▶ _Problem statement_:
Begin with the line holding "Generate a Blender", end with the line holding "COL = scene.collection", and repeat every line in between exactly, without pictures.

>> START Listing

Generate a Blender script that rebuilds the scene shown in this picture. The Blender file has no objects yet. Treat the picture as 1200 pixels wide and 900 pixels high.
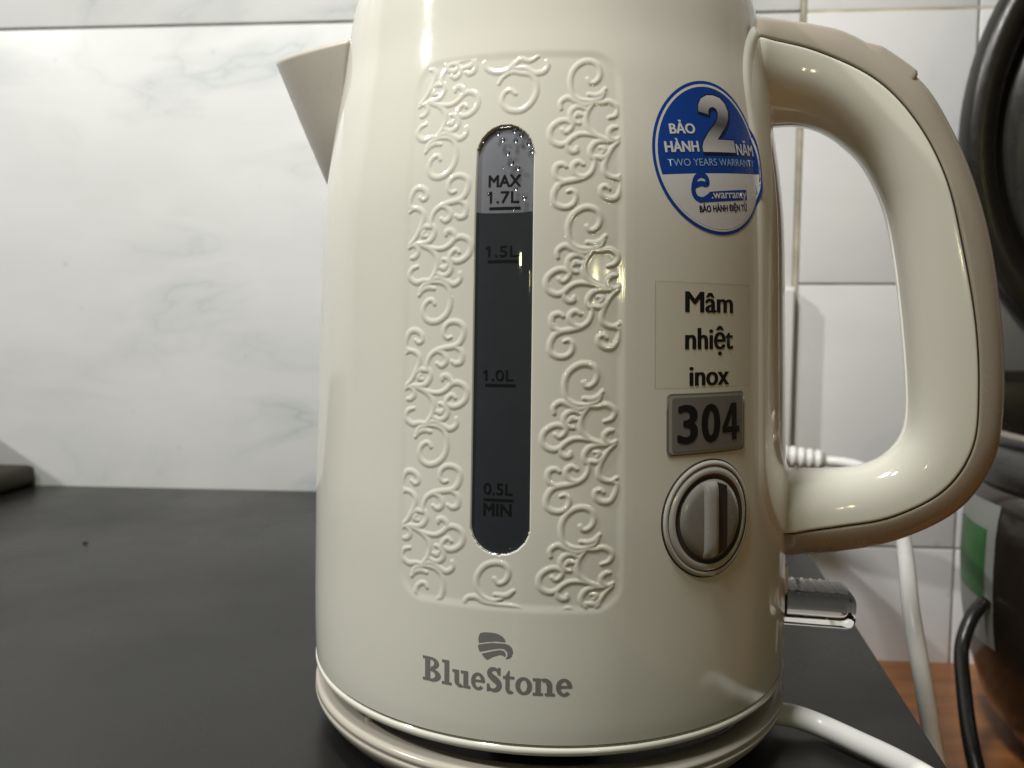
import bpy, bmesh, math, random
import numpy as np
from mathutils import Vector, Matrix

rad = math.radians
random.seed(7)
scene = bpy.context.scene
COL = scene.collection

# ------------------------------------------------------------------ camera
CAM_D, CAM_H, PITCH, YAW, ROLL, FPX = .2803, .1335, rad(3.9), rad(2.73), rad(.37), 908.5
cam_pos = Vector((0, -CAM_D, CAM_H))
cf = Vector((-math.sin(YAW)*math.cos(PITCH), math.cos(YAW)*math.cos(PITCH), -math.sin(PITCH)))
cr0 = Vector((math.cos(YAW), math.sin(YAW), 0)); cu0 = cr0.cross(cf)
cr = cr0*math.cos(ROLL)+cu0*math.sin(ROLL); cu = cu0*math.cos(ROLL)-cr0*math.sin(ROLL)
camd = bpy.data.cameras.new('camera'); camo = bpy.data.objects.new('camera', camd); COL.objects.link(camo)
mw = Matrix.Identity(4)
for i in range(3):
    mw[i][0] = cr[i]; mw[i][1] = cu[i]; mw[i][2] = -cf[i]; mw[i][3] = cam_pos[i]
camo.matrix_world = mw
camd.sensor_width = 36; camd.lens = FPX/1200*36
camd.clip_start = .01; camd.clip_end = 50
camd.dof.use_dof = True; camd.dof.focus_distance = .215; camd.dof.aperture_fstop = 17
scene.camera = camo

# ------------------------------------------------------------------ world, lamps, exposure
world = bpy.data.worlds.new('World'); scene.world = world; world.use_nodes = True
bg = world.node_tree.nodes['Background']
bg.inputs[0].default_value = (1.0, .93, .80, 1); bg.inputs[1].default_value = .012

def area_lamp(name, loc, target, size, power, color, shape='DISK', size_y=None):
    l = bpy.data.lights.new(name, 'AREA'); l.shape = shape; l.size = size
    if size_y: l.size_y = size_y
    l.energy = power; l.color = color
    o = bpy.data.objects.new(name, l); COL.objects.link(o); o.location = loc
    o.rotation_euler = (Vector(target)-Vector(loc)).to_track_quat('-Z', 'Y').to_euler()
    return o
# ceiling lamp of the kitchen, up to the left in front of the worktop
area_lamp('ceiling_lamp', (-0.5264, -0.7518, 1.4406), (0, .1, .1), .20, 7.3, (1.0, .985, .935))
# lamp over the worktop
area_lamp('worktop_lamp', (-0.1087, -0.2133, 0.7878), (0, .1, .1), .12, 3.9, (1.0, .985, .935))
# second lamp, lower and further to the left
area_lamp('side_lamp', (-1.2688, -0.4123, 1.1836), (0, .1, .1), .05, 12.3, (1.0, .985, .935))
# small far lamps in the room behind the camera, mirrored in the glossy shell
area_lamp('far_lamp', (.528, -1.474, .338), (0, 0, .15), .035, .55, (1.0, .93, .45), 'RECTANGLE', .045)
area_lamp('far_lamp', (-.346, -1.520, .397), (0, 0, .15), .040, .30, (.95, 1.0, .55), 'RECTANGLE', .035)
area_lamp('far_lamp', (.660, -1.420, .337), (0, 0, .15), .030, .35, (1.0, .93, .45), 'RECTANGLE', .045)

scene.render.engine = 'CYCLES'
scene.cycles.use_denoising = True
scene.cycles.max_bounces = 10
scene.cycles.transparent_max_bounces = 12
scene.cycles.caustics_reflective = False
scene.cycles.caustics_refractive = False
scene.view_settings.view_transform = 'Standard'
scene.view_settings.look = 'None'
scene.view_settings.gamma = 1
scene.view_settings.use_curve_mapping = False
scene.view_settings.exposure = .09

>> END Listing
>> START Listing

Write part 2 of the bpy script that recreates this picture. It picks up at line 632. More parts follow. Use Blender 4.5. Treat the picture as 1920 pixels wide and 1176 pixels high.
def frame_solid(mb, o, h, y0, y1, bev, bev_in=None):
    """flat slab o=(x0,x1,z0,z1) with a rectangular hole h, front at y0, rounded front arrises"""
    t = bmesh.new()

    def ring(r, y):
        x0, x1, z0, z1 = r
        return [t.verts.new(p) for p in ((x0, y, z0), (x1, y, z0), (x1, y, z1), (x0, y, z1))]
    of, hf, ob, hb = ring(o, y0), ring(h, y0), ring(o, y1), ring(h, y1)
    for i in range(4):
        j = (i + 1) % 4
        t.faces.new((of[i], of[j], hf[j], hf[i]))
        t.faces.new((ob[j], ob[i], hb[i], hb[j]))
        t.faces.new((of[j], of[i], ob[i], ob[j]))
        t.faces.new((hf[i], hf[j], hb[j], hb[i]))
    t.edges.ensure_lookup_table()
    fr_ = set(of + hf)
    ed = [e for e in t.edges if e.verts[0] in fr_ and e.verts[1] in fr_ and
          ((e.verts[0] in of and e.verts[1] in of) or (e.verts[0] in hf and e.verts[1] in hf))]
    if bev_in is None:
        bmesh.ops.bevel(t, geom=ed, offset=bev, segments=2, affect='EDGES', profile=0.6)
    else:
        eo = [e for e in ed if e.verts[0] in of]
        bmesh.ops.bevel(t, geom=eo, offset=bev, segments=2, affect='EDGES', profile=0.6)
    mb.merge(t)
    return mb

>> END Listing
>> START Listing

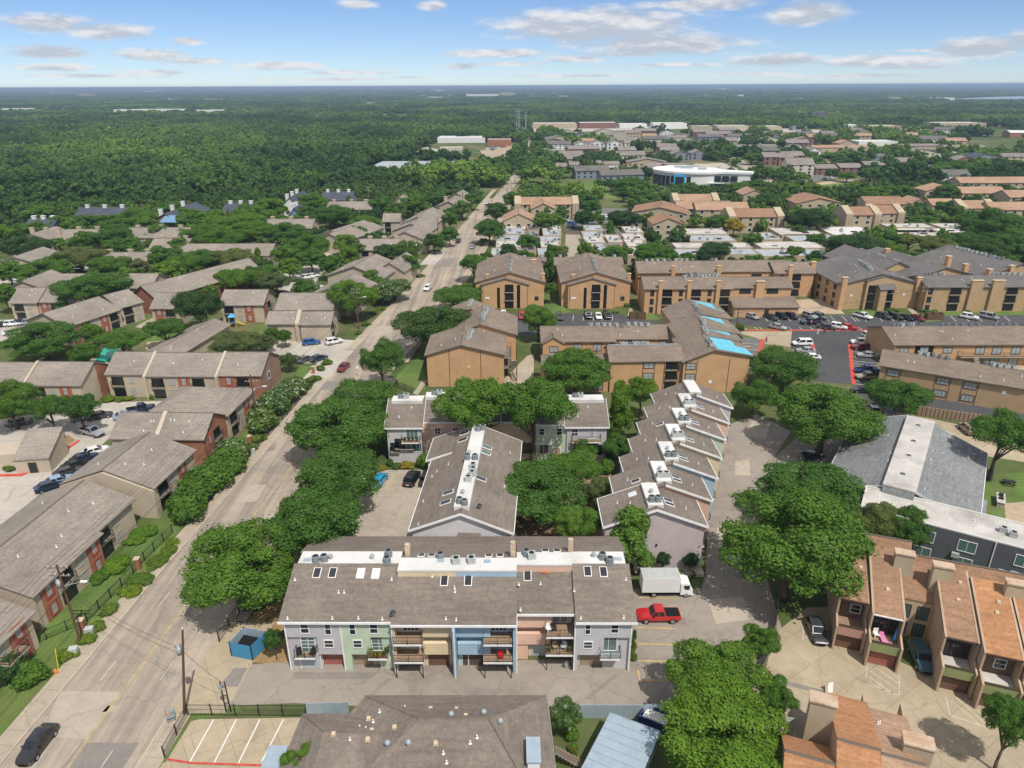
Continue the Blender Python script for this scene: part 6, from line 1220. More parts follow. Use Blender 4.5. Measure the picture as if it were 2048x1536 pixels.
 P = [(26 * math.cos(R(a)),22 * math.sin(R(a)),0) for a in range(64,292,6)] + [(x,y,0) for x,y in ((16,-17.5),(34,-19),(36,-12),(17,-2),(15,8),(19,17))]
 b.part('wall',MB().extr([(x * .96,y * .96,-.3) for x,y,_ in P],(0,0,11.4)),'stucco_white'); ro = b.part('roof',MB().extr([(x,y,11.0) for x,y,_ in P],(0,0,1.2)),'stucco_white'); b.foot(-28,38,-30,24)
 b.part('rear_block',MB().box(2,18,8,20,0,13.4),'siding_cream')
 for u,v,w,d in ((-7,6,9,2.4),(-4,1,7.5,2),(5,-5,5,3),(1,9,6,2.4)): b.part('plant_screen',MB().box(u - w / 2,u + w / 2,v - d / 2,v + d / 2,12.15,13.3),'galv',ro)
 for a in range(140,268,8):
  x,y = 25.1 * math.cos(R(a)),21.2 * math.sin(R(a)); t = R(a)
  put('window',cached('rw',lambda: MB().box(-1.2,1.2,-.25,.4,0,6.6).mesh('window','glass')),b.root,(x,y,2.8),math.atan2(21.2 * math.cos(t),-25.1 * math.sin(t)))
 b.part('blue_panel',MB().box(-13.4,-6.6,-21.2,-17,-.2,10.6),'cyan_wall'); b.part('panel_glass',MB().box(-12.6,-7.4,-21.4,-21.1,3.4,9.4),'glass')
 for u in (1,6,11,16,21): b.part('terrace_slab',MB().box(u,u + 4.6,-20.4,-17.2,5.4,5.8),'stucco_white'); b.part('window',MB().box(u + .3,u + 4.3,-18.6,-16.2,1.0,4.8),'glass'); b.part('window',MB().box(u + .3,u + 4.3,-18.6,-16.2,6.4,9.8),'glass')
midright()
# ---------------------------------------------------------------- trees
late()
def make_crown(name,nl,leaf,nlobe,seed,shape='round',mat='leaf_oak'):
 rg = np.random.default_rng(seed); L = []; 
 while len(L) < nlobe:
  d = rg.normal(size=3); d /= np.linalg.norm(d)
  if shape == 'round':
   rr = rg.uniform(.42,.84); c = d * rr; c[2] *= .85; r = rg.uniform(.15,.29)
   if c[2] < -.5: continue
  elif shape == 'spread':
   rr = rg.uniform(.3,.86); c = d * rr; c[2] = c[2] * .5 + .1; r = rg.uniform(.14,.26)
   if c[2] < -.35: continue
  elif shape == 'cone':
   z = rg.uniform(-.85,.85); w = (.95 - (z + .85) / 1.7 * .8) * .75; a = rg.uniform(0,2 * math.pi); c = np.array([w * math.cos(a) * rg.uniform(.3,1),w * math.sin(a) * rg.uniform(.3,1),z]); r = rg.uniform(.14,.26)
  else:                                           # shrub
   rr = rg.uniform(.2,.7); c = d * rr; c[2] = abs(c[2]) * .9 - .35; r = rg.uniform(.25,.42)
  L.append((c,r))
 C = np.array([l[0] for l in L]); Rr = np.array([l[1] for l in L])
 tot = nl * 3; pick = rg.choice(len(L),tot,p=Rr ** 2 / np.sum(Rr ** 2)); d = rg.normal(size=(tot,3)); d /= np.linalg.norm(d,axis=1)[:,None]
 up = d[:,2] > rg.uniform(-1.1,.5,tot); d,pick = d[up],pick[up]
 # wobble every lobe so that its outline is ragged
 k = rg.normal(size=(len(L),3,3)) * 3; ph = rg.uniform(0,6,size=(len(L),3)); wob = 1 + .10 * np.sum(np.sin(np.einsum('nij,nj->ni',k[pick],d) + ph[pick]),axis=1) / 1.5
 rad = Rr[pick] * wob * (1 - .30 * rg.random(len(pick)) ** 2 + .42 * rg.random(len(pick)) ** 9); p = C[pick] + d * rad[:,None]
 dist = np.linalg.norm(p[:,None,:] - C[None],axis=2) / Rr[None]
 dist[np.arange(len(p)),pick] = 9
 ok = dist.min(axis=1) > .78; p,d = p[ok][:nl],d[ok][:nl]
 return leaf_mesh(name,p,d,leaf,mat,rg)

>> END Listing

▶ _Output below_:
Generate a Blender script that rebuilds the scene shown in this picture. The Blender file has no objects yet. Treat the picture as 1200 pixels wide and 900 pixels high.
import bpy, bmesh, math, random
import numpy as np
from mathutils import Vector, Matrix

rad = math.radians
random.seed(7)
scene = bpy.context.scene
COL = scene.collection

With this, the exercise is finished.